## Aim:
Give back exactly the lines from the beginning of the listing below to the line holding "tag(grass, 'short wet", both ends included; the pictures stay out.

## Provided data:
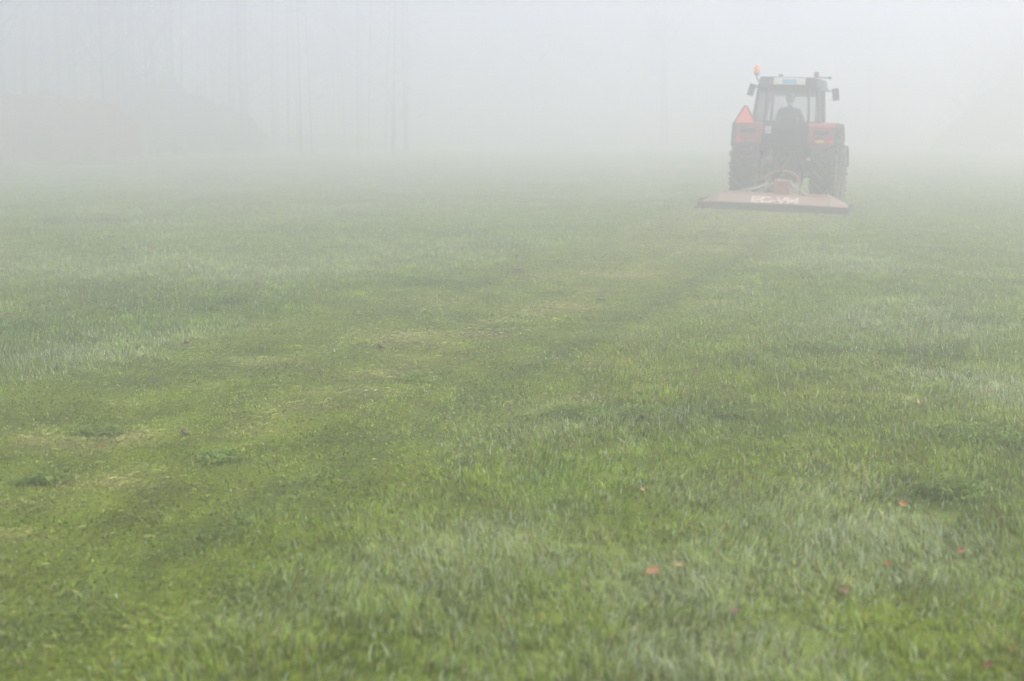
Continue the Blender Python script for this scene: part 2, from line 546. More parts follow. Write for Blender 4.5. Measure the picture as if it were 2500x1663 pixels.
dk_ = (r1 > .165) & (r1 < .24 + .10 * F['dark'] + .08 * F['mown'])
bc = np.where(dk_[:, None], bc * .38, bc)                                                              # dark wet blades
bc = np.clip(bc * np.where(dewy, 1.0, .95)[:, None] * np.where(dewy[:, None], np.ones(3), np.array([.74, .73, .60])), .01, .7)
me = np_mesh('grass', V.reshape(-1, 3), L, S, np.repeat(bc, 5, 0))
me.materials.append(M['grass'])
grass = bpy.data.objects.new('grass', me); COL.objects.link(grass)
tag(grass, 'short wet green grass covering the whole field', 'grass', kind='stuff')

# ------------------------------------------------------------------ clippings left in the mown strip (stuff)
n = 300000
cy = np.interp(rng.random(n), cdf, ys); cx = (rng.random(n) * 2 - 1) * (0.45 * cy + .7)
Fc = field(cx, cy)
keep = rng.random(n) < np.clip(Fc['straw'] * 1.2 + .02 * Fc['mown'], 0, 1)
cx, cy = cx[keep], cy[keep]; n = len(cx)
cz = height(cx, cy) + .012 + .02 * rng.random(n)
ln_ = (.015 + .025 * rng.random(n)) * np.maximum(1, cy / 8) ** .5
wc = (.0016 + .0014 * rng.random(n)) * np.maximum(1, cy / 5) ** .8
an = rng.normal(.15, .7, n)
d = np.stack([np.cos(an), np.sin(an), rng.normal(0, .15, n)], 1) * ln_[:, None] * .5
w = np.stack([-np.sin(an), np.cos(an), rng.normal(0, .4, n)], 1) * wc[:, None] * .5
P = np.stack([cx, cy, cz], 1)
V = np.empty((n, 6, 3), np.float32)
bend = np.zeros((n, 3)); bend[:, 2] = rng.random(n) * .006
V[:, 0] = P - d - w; V[:, 1] = P - d + w; V[:, 2] = P + bend - w * 1.2; V[:, 3] = P + bend + w * 1.2
V[:, 4] = P + d - w * .4; V[:, 5] = P + d + w * .4
L = (np.arange(n)[:, None] * 6 + np.array([0, 2, 3, 1, 2, 4, 5, 3])[None, :]).ravel()
S = (np.arange(n)[:, None] * 8 + np.array([0, 4])[None, :]).ravel()
cc = np.array([.34, .35, .11])[None, :] * np.exp(rng.normal(0, .22, n))[:, None]
g_ = rng.random(n) < .4
cc[g_] = np.array([.24, .30, .08])[None, :] * np.exp(rng.normal(0, .2, g_.sum()))[:, None]
me = np_mesh('grass_clippings', V.reshape(-1, 3), L, S, np.repeat(np.clip(cc, .02, .7), 6, 0))
me.materials.append(M['clip'])
clip = bpy.data.objects.new('grass_clippings', me); COL.objects.link(clip)
tag(clip, 'pale yellow grass clippings scattered along the mown strip', 'clippings', kind='stuff')

# ------------------------------------------------------------------ fallen leaves
def leaf_mesh(seed, size):
    r = random.Random(seed)
    pts = []
    n = 13
    for i in range(n):
        th = 2 * math.pi * i / n
        lob = 1 + .22 * math.cos(5 * th + r.random()) + r.uniform(-.1, .1)
        pts.append((math.cos(th) * .5 * lob, math.sin(th) * .33 * lob))
    vs = [(0, 0, .012 / .06)]
    for (x, y) in pts:
        vs.append((x, y, .45 * (x * x) + .9 * abs(y) * r.uniform(.4, .9) + r.uniform(-.05, .05)))
    for (x, y) in pts:
        vs.append((x * .5, y * .5, .10 * abs(y) + r.uniform(-.02, .02)))
    fs = []
    for i in range(n):
        j = (i + 1) % n
        fs.append((0, n + 1 + i, n + 1 + j)); fs.append((n + 1 + i, 1 + i, 1 + j, n + 1 + j))
    mb = MB()
    mb.add([(x * size, y * size, z * size) for (x, y, z) in vs], fs, True)
    mb.tube([(-.5 * size, 0, .05 * size), (-.8 * size, .05 * size, .1 * size)], [.02 * size, .012 * size], 5)
    return mb


LEAVES = [
    (1503, 1316, 'leaf_orange', .085, 'large orange red fallen leaf standing up in the pale grass, lower centre right'),
    (1562, 1302, 'leaf_tan', .06, 'small pinkish tan leaf just right of the large orange leaf'),
    (2045, 1300, 'leaf_red', .05, 'small bright red leaf in the right foreground grass'),
    (2278, 1532, 'leaf_red', .055, 'dark red leaf at the bottom right corner of the field'),
    (2080, 1161, 'leaf_orange', .06, 'orange leaf lying in front of the dark tuft at the right'),
    (1478, 1128, 'leaf_tan', .045, 'small tan leaf in the middle of the right hand grass'),
    (2010, 821, 'leaf_orange', .055, 'little orange leaf below the pale dewy patch at the right'),
    (2275, 897, 'leaf_orange', .06, 'faded orange leaf near the right edge, above the dark grass'),
    (14, 727, 'leaf_red', .10, 'reddish leaf at the far left edge beside the dark grass'),
    (332, 631, 'leaf_brown', .11, 'brown leaf in the misty grass at the left, below a paler orange one'),
    (353, 577, 'leaf_orange', .11, 'farthest orange leaf in the misty grass at the left'),
    (660, 620, 'leaf_tan', .11, 'pale brown leaf in the misty grass left of the mown strip'),
    (1441, 833, 'leaf_orange', .055, 'small orange leaf at the right side of the mown strip'),
    (1600, 851, 'leaf_brown', .06, 'dark brown curled leaf in grass right of the mown strip'),
    (1526, 884, 'leaf_orange', .045, 'tiny orange leaf below the dark curled leaf'),
    (1940, 1360, 'leaf_brown', .075, 'brown shrivelled leaf flat in the right foreground'),
    (2112, 925, 'leaf_tan', .07, 'long straw coloured leaf at the right, mid field'),
    (1690, 1408, 'leaf_brown', .06, 'brown leaf half hidden in the grass right of bottom centre'),
    (235, 1030, 'leaf_red', .05, 'reddish brown leaf beside the dark weed on the mown strip'),
    (2210, 1268, 'leaf_red', .045, 'tiny dark red leaf right of the small bright red leaf'),
]
for i, (px, py, mt, size, lab) in enumerate(LEAVES):
    x, y = disp(px, py)
    # the leaf sits on the grass tips: move it slightly towards the camera so it still covers its place
    zz = h1(x, y) + .028 * (0.6 if abs(swath_u(x, y)) < 1.4 else 1)
    kk = (CAM_H - zz) / (CAM_H - 0)
    x, y = x * kk, y * kk
    o = leaf_mesh(i, size * .60).build('fallen_leaf', M[mt], None, False)
    o.location = (x, y, zz)
    o.rotation_euler = (R(random.uniform(15, 60)), R(random.uniform(-25, 25)), random.uniform(-1.2, 1.2))
    tag(o, lab, 'leaf', 'fallen leaves in the grass')


# ------------------------------------------------------------------ soil clods and weeds
def clod(seed, rad):
    mb = MB(); mb.sphere((0, 0, 0), rad, 14, 10, (1, .85, .8))
    off = Vector((seed * 3.1, 0, 0))
    mb.v = [tuple(Vector(v) * (1 + .55 * mnoise.noise(Vector(v) / rad * 1.3 + off))) for v in mb.v]
    return mb


for i, (px, py, r_, lab) in enumerate([
        (427, 999, .030, 'round dark soil clod lying on the mown strip in the left foreground'),
        (430, 790, .034, 'brown crumbly clod in the rough grass at the left edge of the mown strip'),
        (878, 801, .03, 'small dark clod in the middle of the mown strip'),
        (1195, 628, .065, 'flat brown molehill remnant at the left edge of the mown strip'),
        (1385, 690, .04, 'grey brown clod beside the pale straw streak in the mown strip')]):
    x, y = disp(px, py)
    o = clod(i, r_ * .62).build('soil_clod', M['soil'])
    o.location = (x, y, h1(x, y) + r_ * .4 + .010)
    if i in (3, 4): o.scale = (1.7, 1.0, .42)
    tag(o, lab, 'clod', 'soil clods on the grass')


def weed(seed, rad, nleaf, ht):
    r = random.Random(seed); mb = MB()
    rx_, ry_ = r.uniform(.8, 1.5), r.uniform(.5, 1.0)
    for i in range(int(nleaf * .8)):
        a = r.random() * 6.283; d = rad * math.sqrt(r.random())
        d *= .65 + .5 * abs(math.sin(1.5 * a + seed)); b0 = Vector((math.cos(a) * d * rx_, math.sin(a) * d * ry_, 0))
        hd = r.random() * 6.283; l = r.uniform(.025, .05); w = l * r.uniform(.3, .45); h = ht * r.uniform(.3, 1) * (1 - .5 * d / rad)
        dr = Vector((math.cos(hd), math.sin(hd), 0)); sd = Vector((-dr.y, dr.x, 0))
        c = b0 + Vector((0, 0, h)); tl = r.uniform(-.3, .5)
        vs = [c, c + dr * l * .4 + sd * w * .5 + Vector((0, 0, l * .25)), c + dr * l + Vector((0, 0, l * tl)), c + dr * l * .4 - sd * w * .5 + Vector((0, 0, l * .25)), c + dr * l * .5 + Vector((0, 0, l * .14))]
        mb.add(vs, [(0, 4, 1), (1, 4, 2), (2, 4, 3), (3, 4, 0)])
        mb.add([b0 + sd * .001, b0 - sd * .001, c], [(0, 1, 2)])
    return mb


for i, (px, py, r_, n_, ht, lab) in enumerate([
        (1335, 952, .16, 230, .07, 'leafy dark green weed patch in lush grass, left of two darker weeds beside the strip'),
        (1500, 955, .20, 200, .06, 'wide thin weed patch between two darker weeds right of the mown strip'),
        (1672, 958, .11, 170, .07, 'compact dark weed, right one of the row right of the mown strip'),
        (958, 872, .09, 130, .045, 'dark green weed alone on the right side of the mown strip'),
        (225, 998, .10, 170, .05, 'dark leafy weed beside pale straw in the left foreground'),
        (500, 1055, .12, 140, .05, 'low dark weed in the left foreground, right of the soil clod'),
        (105, 1106, .08, 120, .05, 'small dark weed at the left edge of the foreground'),
        (2190, 1140, .17, 260, .10, 'dense dark green tuft of leaves in the right foreground'),
        (1880, 805, .18, 180, .07, 'broad weed patch below the pale dewy grass at the right'),
        (2230, 1008, .22, 220, .07, 'dark weed patch near the right edge of the field'),
        (180, 508, .42, 420, .11, 'far dark weed patch in the mist at the left'),
        (430, 503, .36, 340, .10, 'far dark weed strip in the mist, right of another one'),
        (1010, 650, .24, 300, .08, 'dark weed strip at the left edge of the mown strip, mid field')]):
    x, y = disp(px, py)
    o = weed(i + 50, r_, n_, ht).build('weed_patch', M['weed'], None, False)
    if y > 18: o.scale = (1.6, 1.6, 1.2)
    o.location = (x, y, h1(x, y))
    tag(o, lab, 'weed', 'weeds in the grass')


# ------------------------------------------------------------------ tractor
TROT = (0, ROLL, -HEAD)
tz = h1(TX, TY)
T = empty('tractor', (TX, TY, tz), TROT)
tag(T, 'red and black farm tractor seen from behind driving away into the fog', 'tractor')

# chassis
c = MB()
c.box((0, -.02, .82), (.52, .62, .62), bev=.04)             # rear transmission housing
c.box((0, -.36, 1.02), (.34, .10, .22), bev=.02)
c.box((0, .9, .80), (.42, 1.6, .42), bev=.04)
c.box((0, 2.25, .72), (.46, 1.5, .36), bev=.03)
c.tube([(-.72, 0, .84), (.72, 0, .84)], .12, 14)             # rear axle
c.tube([(-.70, 2.4, .60), (.70, 2.4, .60)], .075, 10)        # front axle
c.box((0, -.05, 1.36), (1.16, .5, .5), bev=.03)             # dark cab floor between the fenders
c.box((0, .55, 1.15), (1.0, 1.1, .25), bev=.03)
c.box((.62, 1.1, .75), (.32, .8, .42), bev=.05)              # tank and steps
c.box((-.62, 1.1, .75), (.32, .8, .42), bev=.05)
c.build('chassis', M['black'], T)
c = MB()
c.box((0, 2.05, 1.32), (.66, 1.9, .72), bev=.09, top=(.86, .97))
c.build('bonnet', M['red'], T)


def tyre(rad, width, rim_r, lugs):
    w = width / 2
    prof = [(-w * .72, rim_r), (-w, rim_r + .07), (-w * 1.02, rad * .80), (-w * .94, rad * .93), (-w * .6, rad * .965), (0, rad * .975),
            (w * .6, rad * .965), (w * .94, rad * .93), (w * 1.02, rad * .80), (w, rim_r + .07), (w * .72, rim_r)]
    mb = MB(); mb.lathe_x(prof, 48)
    for i in range(lugs):
        for s in (-1, 1):
            th = 2 * math.pi * (i + (.5 if s > 0 else 0)) / lugs
            mt = RX(th) @ Matrix.Translation((s * w * .52, 0, rad * .965)) @ RZ(s * R(42)) @ RY(s * R(6))
            bm = MB(); bm.box((0, 0, 0), (w * 1.25, .055, .09), bev=.012)
            mb.add(bm.v, bm.f, False, mt)
            mt = RX(th + s * 0.0 + .09) @ Matrix.Translation((s * w * .99, 0, rad * .89)) @ RY(s * R(70))
            bm = MB(); bm.box((0, 0, 0), (rad * .16, .055, .05), bev=.01)
            mb.add(bm.v, bm.f, False, mt)
    return mb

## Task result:
Continue the Blender Python script for this scene: part 2, from line 546. More parts follow. Write for Blender 4.5. Measure the picture as if it were 2500x1663 pixels.
dk_ = (r1 > .165) & (r1 < .24 + .10 * F['dark'] + .08 * F['mown'])
bc = np.where(dk_[:, None], bc * .38, bc)                                                              # dark wet blades
bc = np.clip(bc * np.where(dewy, 1.0, .95)[:, None] * np.where(dewy[:, None], np.ones(3), np.array([.74, .73, .60])), .01, .7)
me = np_mesh('grass', V.reshape(-1, 3), L, S, np.repeat(bc, 5, 0))
me.materials.append(M['grass'])
grass = bpy.data.objects.new('grass', me); COL.objects.link(grass)
tag(grass, 'short wet green grass covering the whole field', 'grass', kind='stuff')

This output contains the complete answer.